La primera toma de contacto termina conmigo mordiendo el polvo por el minúsculo detalle de que el Griock es un pirómano sin control. Una vez recuperado, toca sacar la artillería pesada con un mazo de 70 de daño y un arco de 35, por lo que aunque tarde mucho en bajarle la vida, tiene que dolerle por narices. Me tomo un buen cangrejo asado con tres minutos de ataque potenciado por dos y comienzo a rezar por mi alma.
La estrategia es sencilla: evitar todos sus ataques como buenamente se pueda, atizar a las cabezas con el arco y dejarlo noqueado unos segundos para castigar con dureza en el cuerpo a cuerpo. Aunque utilizo gelatina gélida, creo que una explosión con una flor bomba es mucho más efectiva, amén de la cámara lenta que consigo elevándome con las corrientes de aire que se crean al quemarse la hierba.
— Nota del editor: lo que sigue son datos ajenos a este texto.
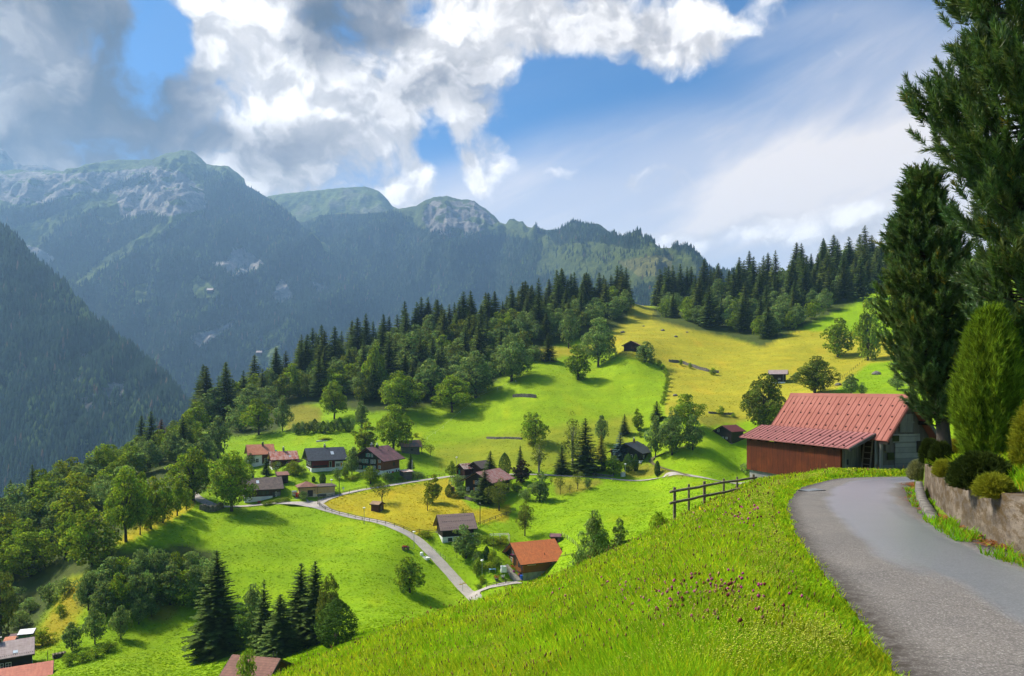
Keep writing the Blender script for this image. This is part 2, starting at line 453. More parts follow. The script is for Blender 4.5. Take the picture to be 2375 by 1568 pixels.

Hasta aquí no hay demasiado problema y, sin embargo, de repente lo pierdo de vista.
Tan rápido desaparece de mi campo de visión que comienzo a pensar que se trata de un fallo del título, pero su barra de vida sigue en pantalla. Giro la cámara por todas partes, no lo veo, y la música no cesa, por lo que está claro que me estoy perdiendo algo. Me detengo para mirar a Tureli y compañía, esperando que la dirección de sus ataques me desvelen la ubicación del Griock y vaya si lo hacen. El dichoso ser está a muchísimos metros de altura, sin intención de bajar, y con unas ganas tremebundas de lanzarme una bola de fuego del tamaño de cinco goron juntos.
Consigue su objetivo y termino más quemado que el guante de un bombero, así que toca remangarme e intentarlo una vez más. Uso la Espada Maestra, pero es un engorro fusionarla en mitad del festival de luces, así que los mandobles que inflige en su forma base no son precisamente la panacea contra el Griock. Tampoco ayuda que le haya puesto a mi Gólem dos ignicéfalos en las manos, por lo que empieza a hacer más calor que en el palo de un churrero.
Finalmente, y tras mucho esfuerzo, el Griock del averno cae ante mis poderosas embestidas y yo decido dejar la Nintendo Switch de lado un rato para respirar después de semejante encuentro. Necesito pensar en mi próximo objetivo y espero que no haya demasiados Griock en el camino.